A análise do impacto reputacional, quando feita com profundidade e sensibilidade, permite decisões mais justas e condizentes com a realidade de um mercado cada vez mais baseado em ativos intangíveis.

O fortalecimento da tutela indenizatória, portanto, é mais do que uma questão de justiça individual: trata-se de um imperativo de política econômica, que valoriza a reputação e a confiança como motores do consumo e do investimento.

O direito brasileiro já reconhece o dano moral em casos de violação de marca, mas os valores praticados frequentemente não correspondem à gravidade das lesões nem ao papel econômico que as marcas desempenham na geração de riqueza e inovação.
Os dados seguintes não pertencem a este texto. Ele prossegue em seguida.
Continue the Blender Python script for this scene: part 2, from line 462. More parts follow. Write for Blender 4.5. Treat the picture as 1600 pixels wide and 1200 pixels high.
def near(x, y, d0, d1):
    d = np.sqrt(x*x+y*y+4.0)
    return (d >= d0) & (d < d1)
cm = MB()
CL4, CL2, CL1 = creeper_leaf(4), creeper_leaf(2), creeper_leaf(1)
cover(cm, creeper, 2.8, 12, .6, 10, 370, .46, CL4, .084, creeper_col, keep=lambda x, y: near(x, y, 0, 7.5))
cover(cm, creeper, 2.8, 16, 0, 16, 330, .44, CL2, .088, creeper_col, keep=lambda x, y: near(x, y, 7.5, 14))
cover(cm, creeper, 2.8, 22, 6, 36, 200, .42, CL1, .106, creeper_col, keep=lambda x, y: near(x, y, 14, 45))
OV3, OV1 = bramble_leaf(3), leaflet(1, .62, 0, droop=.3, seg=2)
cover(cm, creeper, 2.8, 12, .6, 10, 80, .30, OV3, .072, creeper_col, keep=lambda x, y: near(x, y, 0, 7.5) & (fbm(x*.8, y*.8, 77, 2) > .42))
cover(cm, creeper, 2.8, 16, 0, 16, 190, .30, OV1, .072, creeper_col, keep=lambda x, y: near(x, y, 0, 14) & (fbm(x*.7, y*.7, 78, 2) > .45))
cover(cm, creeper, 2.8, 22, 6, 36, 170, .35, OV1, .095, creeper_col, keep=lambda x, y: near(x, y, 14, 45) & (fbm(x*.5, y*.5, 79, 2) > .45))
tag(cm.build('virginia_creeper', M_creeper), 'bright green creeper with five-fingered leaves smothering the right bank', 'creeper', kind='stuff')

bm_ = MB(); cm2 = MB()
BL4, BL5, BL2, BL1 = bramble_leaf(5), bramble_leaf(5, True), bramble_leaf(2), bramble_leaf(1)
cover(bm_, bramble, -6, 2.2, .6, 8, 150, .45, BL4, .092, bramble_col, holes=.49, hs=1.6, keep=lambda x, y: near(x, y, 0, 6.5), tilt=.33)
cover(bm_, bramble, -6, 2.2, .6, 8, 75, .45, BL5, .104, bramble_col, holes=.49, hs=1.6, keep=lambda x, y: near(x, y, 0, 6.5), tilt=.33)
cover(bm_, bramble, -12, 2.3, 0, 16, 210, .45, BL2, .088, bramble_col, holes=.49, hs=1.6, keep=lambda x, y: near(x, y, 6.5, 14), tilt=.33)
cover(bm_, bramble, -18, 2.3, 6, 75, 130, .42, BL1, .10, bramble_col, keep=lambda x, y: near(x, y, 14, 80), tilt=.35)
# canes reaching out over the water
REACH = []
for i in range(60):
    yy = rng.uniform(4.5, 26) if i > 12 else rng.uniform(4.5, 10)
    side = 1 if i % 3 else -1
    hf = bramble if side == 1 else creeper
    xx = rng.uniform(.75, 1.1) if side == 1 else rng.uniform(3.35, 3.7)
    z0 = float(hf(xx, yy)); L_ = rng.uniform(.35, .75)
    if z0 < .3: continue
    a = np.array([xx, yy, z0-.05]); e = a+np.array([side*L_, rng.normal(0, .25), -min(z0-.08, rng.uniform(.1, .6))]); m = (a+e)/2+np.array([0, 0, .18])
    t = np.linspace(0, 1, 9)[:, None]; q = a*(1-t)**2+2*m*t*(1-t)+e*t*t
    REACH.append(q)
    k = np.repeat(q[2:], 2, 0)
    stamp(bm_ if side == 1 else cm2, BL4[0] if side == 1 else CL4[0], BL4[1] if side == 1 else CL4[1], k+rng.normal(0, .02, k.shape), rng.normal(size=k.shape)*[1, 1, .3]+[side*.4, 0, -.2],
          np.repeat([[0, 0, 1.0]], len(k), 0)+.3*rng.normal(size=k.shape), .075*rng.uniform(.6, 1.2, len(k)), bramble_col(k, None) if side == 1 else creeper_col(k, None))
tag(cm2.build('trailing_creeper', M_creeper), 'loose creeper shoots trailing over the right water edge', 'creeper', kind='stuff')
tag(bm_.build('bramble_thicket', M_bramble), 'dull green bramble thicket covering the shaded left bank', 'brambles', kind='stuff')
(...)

Para que o sistema de proteção da propriedade intelectual seja efetivo, é necessário que as indenizações reflitam honestamente os prejuízos à reputação, sejam suficientes para desestimular novas violações e respeitem os princípios da razoabilidade, proporcionalidade e equidade e, por isso, a valorização econômica da marca, a amplitude do impacto, o grau de culpa e a capacidade do infrator devem combinar-se para produzir sentenças mais consistentes, previsíveis e justas, pois só assim será possível assegurar que uma reputação empresarial não seja tratada como valor meramente simbólico, mas como patrimônio digno de real proteção.

E essa transformação não virá apenas da iniciativa dos tribunais, cabendo também às empresas exercerem ativamente o seu direito de buscar reparação judicial sempre que houver uso indevido de suas marcas, porque o acionamento do Judiciário é, em última análise, o que impulsiona o aprimoramento institucional: quanto mais demandas qualificadas chegarem aos tribunais, maior será a pressão por especialização, pela consolidação de precedentes coerentes e por decisões que reflitam a realidade econômica de cada caso.

Defender a própria marca em juízo não é apenas um ato de proteção individual — é uma forma de fortalecer todo o sistema de propriedade intelectual, contribuindo para um ambiente de negócios mais ético, competitivo e seguro.